Luxury car-maker BMW has thrown on its water wings, teaming up with a cutting-edge boat maker to reveal a new commuter craft that it hopes will one day make the trip to work feel that little bit more special.
The collaboration has resulted in The Edge, a reversed-bow foiling trimaran-styled vessel capable of skimming across the top of the water at 30 knots. That’s because the design sits on top of a set of hydrofoils that can lift the boat out of the water, greatly reducing drag than if it sat on its hull.
The BMW Designworks-styled boat was first teased in April but has now had its full reveal timed to coincide with the start of this year’s Cannes Film Festival.



Powering The Edge is a pair of 100kW electric motors built into the bottom of the aft foils and using forward-facing propellers to pull the boat through the water.
Energy comes from six battery packs with 240kWh of capacity.
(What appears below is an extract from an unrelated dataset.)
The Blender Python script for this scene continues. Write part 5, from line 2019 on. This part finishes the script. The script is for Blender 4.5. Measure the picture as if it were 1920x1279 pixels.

The batteries were originally developed for the game-changing BMW i range of fully electric and petrol range-extended vehicles, and images show the concept may use the same BMW wall charger as the road-going
The battery pack is good for what BMW claims is around 100km of range in ideal conditions.
The automotive links don’t end there. If you sit down to skipper the 13.2-metre The Edge, you’ll notice it runs the same OS8 operating system that provides the neural network for BMW’s road-going cars, using a 32.0-inch multifunction touchscreen.



It even has an iDrive rotary controller, shaped much like a joystick control we note, for navigating the onboard menus just like in a road car.
Inside, the modular fit-out looks more like an office space than a saloon with deep floor-to-ceiling windows providing a connection with the water, and glass panels overhead connecting with the sky.
Down the back, a large glass bulkhead opens up to a large boarding platform that looks to be the main way that people will step aboard or go ashore, with the transom designed to seamlessly slot into a floating jetty.
BMW envisages The Edge filling an important transport role as cities and their surrounding suburbs merge into one giant metropolis, the so-called “conurbation”. It’s essentially an option to avoid driving on the road.



BMW has traditionally used the Cannes Film Festival to host the premiere of a Hollywood-directed film featuring one of its vehicles as the star of the show.
This is not the first time BMW has had a starring role in moving from the road to the water. In the 1950s a one-off boat was built incorporating a 3.2-litre V8 that powered the BMW 507 coupe, one of the rarest BMW models worldwide.